Nel 1973 la Cgil, dopo essersi consolidata sui luoghi di lavoro sull’onda dell’autunno caldo, pensava intelligentemente di usare la propria forza contrattuale non solo in fabbrica ma nella società e per questo faceva della politica delle riforme la sua bussola incalzando su questo terreno le stesse forze politiche. Oggi avviene il contrario: di fronte alla pioggia di riforme che i governi Renzi e Gentiloni hanno messo sul tappeto nella scorsa legislatura, la Cgil, tradendo la sua storia e facendo rivoltare nella tomba non solo Lama ma anche Giuseppe Di Vittorio e Bruno Trentin, si è sempre pregiudizialmente schierata all’opposizione. In questi ultimi mesi ha fatto di peggio arrivando a sostenere la controriforma Salvini sulle pensioni e non sapendo che pesci pigliare di fronte a una misura di stampo chiaramente assistenziale come il reddito di cittadinanza, incurante del fatto che le misure-simbolo del Governo gialloverde finissero per marginalizzare gli investimenti.

Ciò che più colpisce è l’incapacità dell’attuale gruppo dirigente della Cgil di leggere e capire le grandi trasformazioni epocali (dalla globalizzazione all’avanzata dell’Intelligenza artificiale, dal fenomeno migratorio alla crisi demografica) che stanno cambiando – non necessariamente in meglio – il mondo e di adattare le politiche sindacali a una realtà in rapida evoluzione che senza cancellare il conflitto, fisiologico in qualunque società moderna, lo sappia coniugare criticamente con la realtà del mercato e dell’impresa. Il frutto di questo imbarbarimento ha prodotto una cesura, sempre più evidente, tra le rivendicazioni di fabbrica sulle condizioni dei lavoratori e la capacità di collegarle agli interessi generali della società in una strategia di riforme e di cambiamento che era stata proprio il tratto distintivo della Cgil nella sua stagione più brillante, a cavallo tra gli anni 60 e 70.

Si potrà arrestare questa penosa deriva del maggior sindacato italiano?  Il fatto che il congresso di Bari sia polarizzato non sulla strategia di cambiamento per i prossimi anni ma sulla divisione tra i due candidati che si contendono la segreteria generale e la successione a Camusso – il massimalista Maurizio Landini e il riformatore Vincenzo Colla – e sulla linea da seguire nei confronti del Governo e dei Cinque Stelle – subalterna quella di Landini e autonoma quella di Colla – elude purtroppo i nodi di fondo, culturali prima ancora che politici, che stanno di fronte al sindacato se vorrà provare a risalire la china.

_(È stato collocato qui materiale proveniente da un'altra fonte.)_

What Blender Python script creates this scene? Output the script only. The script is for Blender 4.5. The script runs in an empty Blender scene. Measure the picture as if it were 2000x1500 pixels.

È venuto il momento di scegliere tra continuismo nella conservazione e rinnovamento o, sarebbe meglio dire, rifondazione, e vedremo se il Congresso di Bari saprà farlo. La povertà di analisi e di contenuti, ancor prima che di strategie, che caratterizza il sindacato e che lo ha spinto in un cono d’ombra grida vendetta. Ma bisogna pur dire che si tratta di un ripiegamento che non nasce oggi.

L’ultimo tentativo della Cgil di rinnovare l’analisi della società e del mondo del lavoro risale ai convegni e ai gruppi di studio promossi nel 2005 dalla Fondazione Di Vittorio, allora guidata da uno dei migliori economisti italiani come il professor Marcello Messori. Poi il buio più assoluto. Ora qualche tardivo e prudente segnale di rinnovamento sembra appalesarsi negli orientamenti di Colla che, giustamente, chiede al sindacato di intervenire e negoziare a monte e non a valle dei processi produttivi, che propone al sindacato di sposare la logica della partecipazione alla tedesca e che non sembra avere nessuna intenzione di andare a rimorchio dei Cinque Stelle e del loro rovinoso populismo. Ma bisognerà vedere se il Congresso della Cgil saprà far propri questi suggerimenti e – chiunque vinca tra i due sfidanti – bisognerà vedere se e come la Cgil riuscirà poi ricucire la proprie divisioni e se saprà farlo nella chiarezza della linea strategica e non in un mediocre compromesso al ribasso.

Poiché lo stato di salute del sindacato non è solo un problema dei suoi iscritti ma una questione, terribilmente importante, che riguarda tutto il Paese e la qualità della democrazia italiana, si possono fare i migliori auguri al Congresso della Cgil, anche se i motivi per essere ottimisti sono ridotti al lumicino. Sarebbe bello se proprio a Bari la Cgil, archiviando il pressapochismo e il massimalismo demagogico in cui si sono distinti la Camusso e Landini, ritrovasse la forza di riprendere il cammino del rinnovamennto e delle riforme del Congresso del 1973 e riaprisse una pagina degna delle migliori tradizioni del sindacalismo italiano. Non c’è da farsi molte illusioni, ma la speranza è sempre l’ultima a morire. Auguri.